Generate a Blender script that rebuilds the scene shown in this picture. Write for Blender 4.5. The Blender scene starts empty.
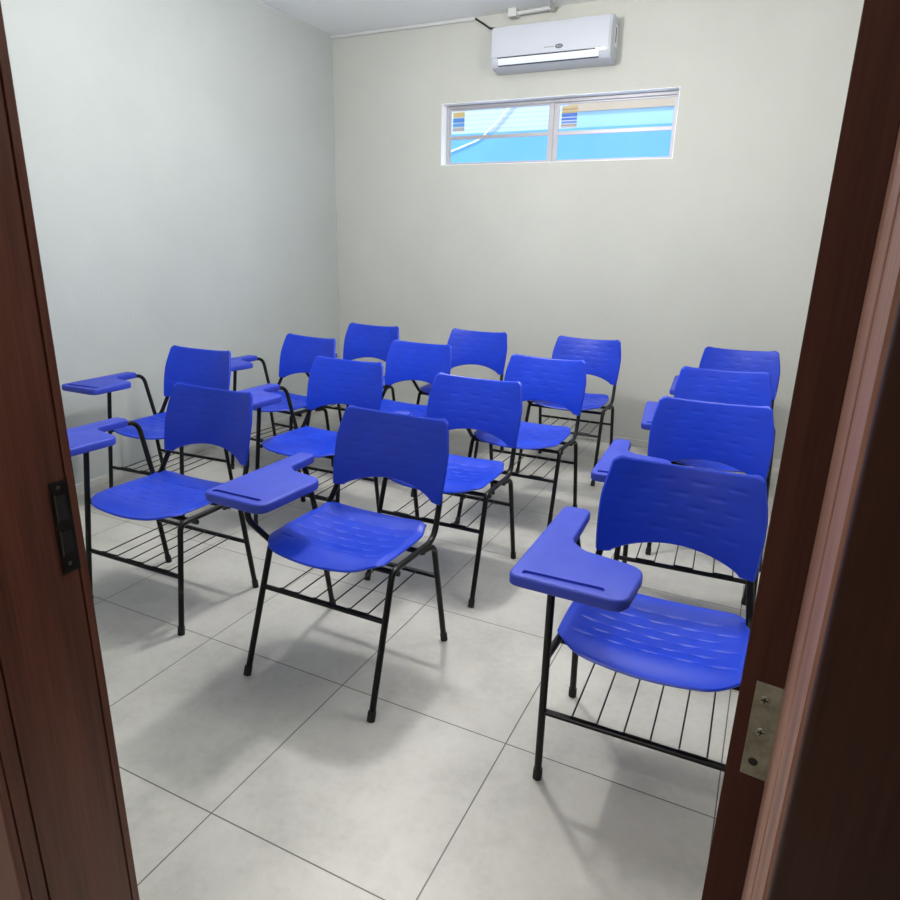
import bpy, bmesh, math
from mathutils import Vector, Matrix

C = bpy.context.scene.collection
PI = math.pi

# ------------------------------------------------------------------ helpers
def srgb(r, g, b):
    def f(c):
        c /= 255.0
        return c / 12.92 if c <= .04045 else ((c + .055) / 1.055) ** 2.4
    return (f(r), f(g), f(b), 1)

def mat(name, col, rough=.5, metal=0, spec=.5, coat=0):
    m = bpy.data.materials.new(name); m.use_nodes = True
    b = m.node_tree.nodes['Principled BSDF']
    b.inputs['Base Color'].default_value = col
    b.inputs['Roughness'].default_value = rough
    b.inputs['Metallic'].default_value = metal
    b.inputs['Specular IOR Level'].default_value = spec
    b.inputs['Coat Weight'].default_value = coat
    return m

class NT:
    def __init__(s, m):
        s.m = m; s.t = m.node_tree; s.b = s.t.nodes['Principled BSDF']
    def n(s, typ, **kw):
        x = s.t.nodes.new(typ)
        for k, v in kw.items(): setattr(x, k, v)
        return x
    def l(s, a, b): s.t.links.new(a, b)
    def math(s, op, a, b=None):
        x = s.n('ShaderNodeMath', operation=op)
        for i, v in enumerate((a, b)):
            if v is None: continue
            if isinstance(v, (int, float)): x.inputs[i].default_value = v
            else: s.l(v, x.inputs[i])
        return x.outputs[0]
    def noise(s, scale, detail=3, vec=None, rough=.5):
        x = s.n('ShaderNodeTexNoise'); x.inputs['Scale'].default_value = scale
        x.inputs['Detail'].default_value = detail; x.inputs['Roughness'].default_value = rough
        if vec is not None: s.l(vec, x.inputs['Vector'])
        return x.outputs['Fac']
    def ramp(s, fac, stops):
        x = s.n('ShaderNodeValToRGB'); e = x.color_ramp.elements
        while len(e) < len(stops): e.new(.5)
        for i, (p, c) in enumerate(stops): e[i].position = p; e[i].color = c
        s.l(fac, x.inputs['Fac']); return x.outputs['Color']
    def bump(s, h, strength, dist=.01):
        x = s.n('ShaderNodeBump'); x.inputs['Strength'].default_value = strength
        x.inputs['Distance'].default_value = dist
        s.l(h, x.inputs['Height']); s.l(x.outputs[0], s.b.inputs['Normal'])
    def obj(s, scale=(1, 1, 1)):
        c = s.n('ShaderNodeTexCoord'); mp = s.n('ShaderNodeMapping')
        mp.inputs['Scale'].default_value = scale
        s.l(c.outputs['Object'], mp.inputs['Vector']); return mp.outputs[0]

def obj(name, bm, m, parent=None, smooth=None, loc=None):
    me = bpy.data.meshes.new(name)
    bmesh.ops.recalc_face_normals(bm, faces=bm.faces)
    bm.to_mesh(me); bm.free()
    if smooth is not None:
        me.polygons.foreach_set('use_smooth', [True] * len(me.polygons))
        me.set_sharp_from_angle(angle=math.radians(smooth))
    if isinstance(m, (list, tuple)):
        for k in m: me.materials.append(k)
    else: me.materials.append(m)
    o = bpy.data.objects.new(name, me); C.objects.link(o)
    if parent: o.parent = parent
    if loc: o.location = loc
    return o

def empty(name, loc=(0, 0, 0), rz=0, parent=None):
    o = bpy.data.objects.new(name, None); C.objects.link(o)
    o.location = loc; o.rotation_euler = (0, 0, rz); o.empty_display_size = .1
    if parent: o.parent = parent
    return o

def tag(o, label, cat, group=None):
    o['label'] = label; o['category'] = cat
    if group: o['group'] = group
    return o

def struct(o):
    o['kind'] = 'structure'; return o

def box(bm, x0, x1, y0, y1, z0, z1, bev=0, seg=2):
    r = bmesh.ops.create_cube(bm, size=1)
    vs = r['verts']
    for v in vs:
        v.co = Vector((x0 + (v.co.x + .5) * (x1 - x0), y0 + (v.co.y + .5) * (y1 - y0), z0 + (v.co.z + .5) * (z1 - z0)))
    if bev:
        es = list({e for v in vs for e in v.link_edges})
        bmesh.ops.bevel(bm, geom=es, offset=bev, segments=seg, profile=.5, affect='EDGES')
    return bm

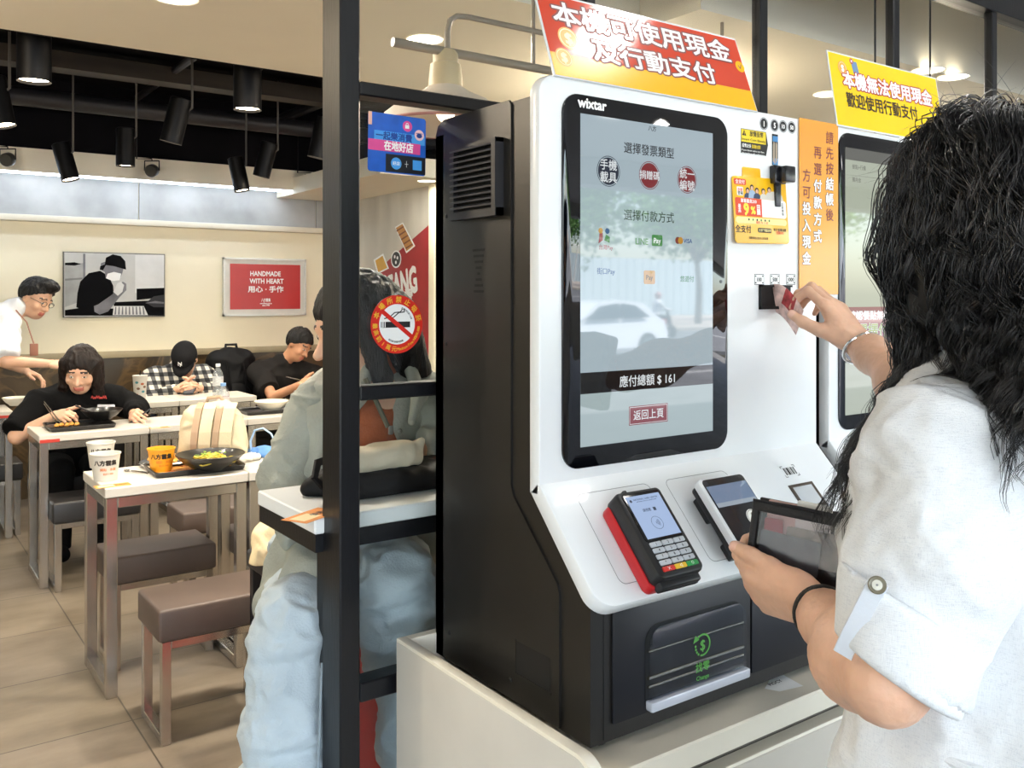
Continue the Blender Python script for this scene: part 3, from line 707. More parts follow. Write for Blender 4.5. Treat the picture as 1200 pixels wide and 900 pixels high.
T('LINE', 750, 283, .0155, 4, .03); a, b_ = A(768, 282); d.rrect(kf, a-.013, a+.013, b_-.01, b_+.01, H2-.0002, H2+.0001, (.003,)*4, 0, mi=4); d.text('Pay', kf, a, b_, .013, .02, H2+.0004, 3)
a, b_ = A(794, 282); d.disc(kf, a-.004, b_, .0065, H2, 2); d.disc(kf, a+.003, b_, .0065, H2+.0001, 5); d.text('VISA', kf, a+.022, b_, .011, .02, H2+.0002, 9)
T('街口Pay', 708, 318, .012, 9, .01); a, b_ = A(759, 325); d.rrect(kf, a-.0135, a+.0135, b_-.012, b_+.012, H2-.0002, H2+.0001, (.003,)*4, 0, mi=5); d.text('Pay', kf, a, b_, .012, .01, H2+.0003, 0)
T('悠遊付', 803, 327, .012, 4, .01)
a, b_ = A(768, 152); d.text('八方', kf, a-.012, b_, .010, .02, H2, 0)
T('應付總額 $ 161', 757, 445, .021, 3, .012)
a, b_ = A(758, 485); d.rect(kf, a-.047, a+.047, b_-.0165, b_+.0165, H2+.0001, 2)
for q in (((-.045, -.0145), (.045, -.0145)), ((-.045, .0145), (.045, .0145)), ((-.045, -.0145), (-.045, .0145)), ((.045, -.0145), (.045, .0145))): d.line(kf, [(a+q[0][0], b_+q[0][1]), (a+q[1][0], b_+q[1][1])], .0008, H2+.0002, 3)
d.text('返回上頁', kf, a, b_, .0185, .012, H2+.0003, 3)
d.build('display_contents', mats_, scr, smooth=0)
m = MB(); a, b_ = A(692, 122); m.text('wixtar', kf, a, b_, .024, .035, .0046, fit=.062); m.build('maker_lettering', m_prwht, bez)
m = MB(); a, b_ = A(843, 330); m.disc(kf, a, b_, .003, .0045); m.build('camera_eye', mat('camera_grey', '#3a3d44', .2), bez)

# coin and note section
for x, y, st in ((895, 145, '1'), (907.5, 147, '5'), (916, 148, '10'), (925, 149, '50')):
    m = MB(); a, b_ = A(x, y); a = {895: a, 907.5: a, 916: a+.004, 925: a+.007}[x]
    m.ring(kf, a, b_, .0112, .0122, .0004, 0); m.disc(kf, a, b_, .0102, .0004, 0); m.text(st, kf, a, b_, .0145 if len(st) < 2 else .0115, .04, .0008, 1, fit=None)
    m.build('coin_symbol', [m_prblk, m_prwht], k1, smooth=0)
for x, st in ((889.5, '100'), (908, '500'), (926.5, '1000')):
    m = MB(); a, b_ = A(x, 327.5); w_, h_ = .0145, .0105
    m.rect(kf, a-w_, a+w_, b_-h_, b_+h_, .0003, 0); m.rect(kf, a-w_+.0012, a+w_-.0012, b_-h_+.0012, b_+h_-.0012, .0005, 2)
    for sx in (-1, 1):
        for sy in (-1, 1): m.rect(kf, a+sx*.0105-.002, a+sx*.0105+.002, b_+sy*.0065-.0012, b_+sy*.0065+.0012, .0006, 0)
    m.text(st, kf, a, b_, .0105, .035, .0007, 0)
    m.build('note_symbol', [m_prblk, m_prwht, m_kw], k1, smooth=0)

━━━

What to produce:
Repeat each record exactly, with the pictures left out.

Exercise response:
Generate a Blender script that rebuilds the scene shown in this picture. Write for Blender 4.5. The Blender scene starts empty.
import bpy, bmesh, math
from mathutils import Vector, Matrix

C = bpy.context.scene.collection
PI = math.pi

# ------------------------------------------------------------------ helpers
def srgb(r, g, b):
    def f(c):
        c /= 255.0
        return c / 12.92 if c <= .04045 else ((c + .055) / 1.055) ** 2.4
    return (f(r), f(g), f(b), 1)

def mat(name, col, rough=.5, metal=0, spec=.5, coat=0):
    m = bpy.data.materials.new(name); m.use_nodes = True
    b = m.node_tree.nodes['Principled BSDF']
    b.inputs['Base Color'].default_value = col
    b.inputs['Roughness'].default_value = rough
    b.inputs['Metallic'].default_value = metal
    b.inputs['Specular IOR Level'].default_value = spec
    b.inputs['Coat Weight'].default_value = coat
    return m

class NT:
    def __init__(s, m):
        s.m = m; s.t = m.node_tree; s.b = s.t.nodes['Principled BSDF']
    def n(s, typ, **kw):
        x = s.t.nodes.new(typ)
        for k, v in kw.items(): setattr(x, k, v)
        return x
    def l(s, a, b): s.t.links.new(a, b)
    def math(s, op, a, b=None):
        x = s.n('ShaderNodeMath', operation=op)
        for i, v in enumerate((a, b)):
            if v is None: continue
            if isinstance(v, (int, float)): x.inputs[i].default_value = v
            else: s.l(v, x.inputs[i])
        return x.outputs[0]
    def noise(s, scale, detail=3, vec=None, rough=.5):
        x = s.n('ShaderNodeTexNoise'); x.inputs['Scale'].default_value = scale
        x.inputs['Detail'].default_value = detail; x.inputs['Roughness'].default_value = rough
        if vec is not None: s.l(vec, x.inputs['Vector'])
        return x.outputs['Fac']
    def ramp(s, fac, stops):
        x = s.n('ShaderNodeValToRGB'); e = x.color_ramp.elements
        while len(e) < len(stops): e.new(.5)
        for i, (p, c) in enumerate(stops): e[i].position = p; e[i].color = c
        s.l(fac, x.inputs['Fac']); return x.outputs['Color']
    def bump(s, h, strength, dist=.01):
        x = s.n('ShaderNodeBump'); x.inputs['Strength'].default_value = strength
        x.inputs['Distance'].default_value = dist
        s.l(h, x.inputs['Height']); s.l(x.outputs[0], s.b.inputs['Normal'])
    def obj(s, scale=(1, 1, 1)):
        c = s.n('ShaderNodeTexCoord'); mp = s.n('ShaderNodeMapping')
        mp.inputs['Scale'].default_value = scale
        s.l(c.outputs['Object'], mp.inputs['Vector']); return mp.outputs[0]

def obj(name, bm, m, parent=None, smooth=None, loc=None):
    me = bpy.data.meshes.new(name)
    bmesh.ops.recalc_face_normals(bm, faces=bm.faces)
    bm.to_mesh(me); bm.free()
    if smooth is not None:
        me.polygons.foreach_set('use_smooth', [True] * len(me.polygons))
        me.set_sharp_from_angle(angle=math.radians(smooth))
    if isinstance(m, (list, tuple)):
        for k in m: me.materials.append(k)
    else: me.materials.append(m)
    o = bpy.data.objects.new(name, me); C.objects.link(o)
    if parent: o.parent = parent
    if loc: o.location = loc
    return o

def empty(name, loc=(0, 0, 0), rz=0, parent=None):
    o = bpy.data.objects.new(name, None); C.objects.link(o)
    o.location = loc; o.rotation_euler = (0, 0, rz); o.empty_display_size = .1
    if parent: o.parent = parent
    return o

def tag(o, label, cat, group=None):
    o['label'] = label; o['category'] = cat
    if group: o['group'] = group
    return o

def struct(o):
    o['kind'] = 'structure'; return o

def box(bm, x0, x1, y0, y1, z0, z1, bev=0, seg=2):
    r = bmesh.ops.create_cube(bm, size=1)
    vs = r['verts']
    for v in vs:
        v.co = Vector((x0 + (v.co.x + .5) * (x1 - x0), y0 + (v.co.y + .5) * (y1 - y0), z0 + (v.co.z + .5) * (z1 - z0)))
    if bev:
        es = list({e for v in vs for e in v.link_edges})
        bmesh.ops.bevel(bm, geom=es, offset=bev, segments=seg, profile=.5, affect='EDGES')
    return bm

Continue the Blender Python script for this scene: part 3, from line 707. More parts follow. Write for Blender 4.5. Treat the picture as 1200 pixels wide and 900 pixels high.
T('LINE', 750, 283, .0155, 4, .03); a, b_ = A(768, 282); d.rrect(kf, a-.013, a+.013, b_-.01, b_+.01, H2-.0002, H2+.0001, (.003,)*4, 0, mi=4); d.text('Pay', kf, a, b_, .013, .02, H2+.0004, 3)
a, b_ = A(794, 282); d.disc(kf, a-.004, b_, .0065, H2, 2); d.disc(kf, a+.003, b_, .0065, H2+.0001, 5); d.text('VISA', kf, a+.022, b_, .011, .02, H2+.0002, 9)
T('街口Pay', 708, 318, .012, 9, .01); a, b_ = A(759, 325); d.rrect(kf, a-.0135, a+.0135, b_-.012, b_+.012, H2-.0002, H2+.0001, (.003,)*4, 0, mi=5); d.text('Pay', kf, a, b_, .012, .01, H2+.0003, 0)
T('悠遊付', 803, 327, .012, 4, .01)
a, b_ = A(768, 152); d.text('八方', kf, a-.012, b_, .010, .02, H2, 0)
T('應付總額 $ 161', 757, 445, .021, 3, .012)
a, b_ = A(758, 485); d.rect(kf, a-.047, a+.047, b_-.0165, b_+.0165, H2+.0001, 2)
for q in (((-.045, -.0145), (.045, -.0145)), ((-.045, .0145), (.045, .0145)), ((-.045, -.0145), (-.045, .0145)), ((.045, -.0145), (.045, .0145))): d.line(kf, [(a+q[0][0], b_+q[0][1]), (a+q[1][0], b_+q[1][1])], .0008, H2+.0002, 3)
d.text('返回上頁', kf, a, b_, .0185, .012, H2+.0003, 3)
d.build('display_contents', mats_, scr, smooth=0)
m = MB(); a, b_ = A(692, 122); m.text('wixtar', kf, a, b_, .024, .035, .0046, fit=.062); m.build('maker_lettering', m_prwht, bez)
m = MB(); a, b_ = A(843, 330); m.disc(kf, a, b_, .003, .0045); m.build('camera_eye', mat('camera_grey', '#3a3d44', .2), bez)

# coin and note section
for x, y, st in ((895, 145, '1'), (907.5, 147, '5'), (916, 148, '10'), (925, 149, '50')):
    m = MB(); a, b_ = A(x, y); a = {895: a, 907.5: a, 916: a+.004, 925: a+.007}[x]
    m.ring(kf, a, b_, .0112, .0122, .0004, 0); m.disc(kf, a, b_, .0102, .0004, 0); m.text(st, kf, a, b_, .0145 if len(st) < 2 else .0115, .04, .0008, 1, fit=None)
    m.build('coin_symbol', [m_prblk, m_prwht], k1, smooth=0)
for x, st in ((889.5, '100'), (908, '500'), (926.5, '1000')):
    m = MB(); a, b_ = A(x, 327.5); w_, h_ = .0145, .0105
    m.rect(kf, a-w_, a+w_, b_-h_, b_+h_, .0003, 0); m.rect(kf, a-w_+.0012, a+w_-.0012, b_-h_+.0012, b_+h_-.0012, .0005, 2)
    for sx in (-1, 1):
        for sy in (-1, 1): m.rect(kf, a+sx*.0105-.002, a+sx*.0105+.002, b_+sy*.0065-.0012, b_+sy*.0065+.0012, .0006, 0)
    m.text(st, kf, a, b_, .0105, .035, .0007, 0)
    m.build('note_symbol', [m_prblk, m_prwht, m_kw], k1, smooth=0)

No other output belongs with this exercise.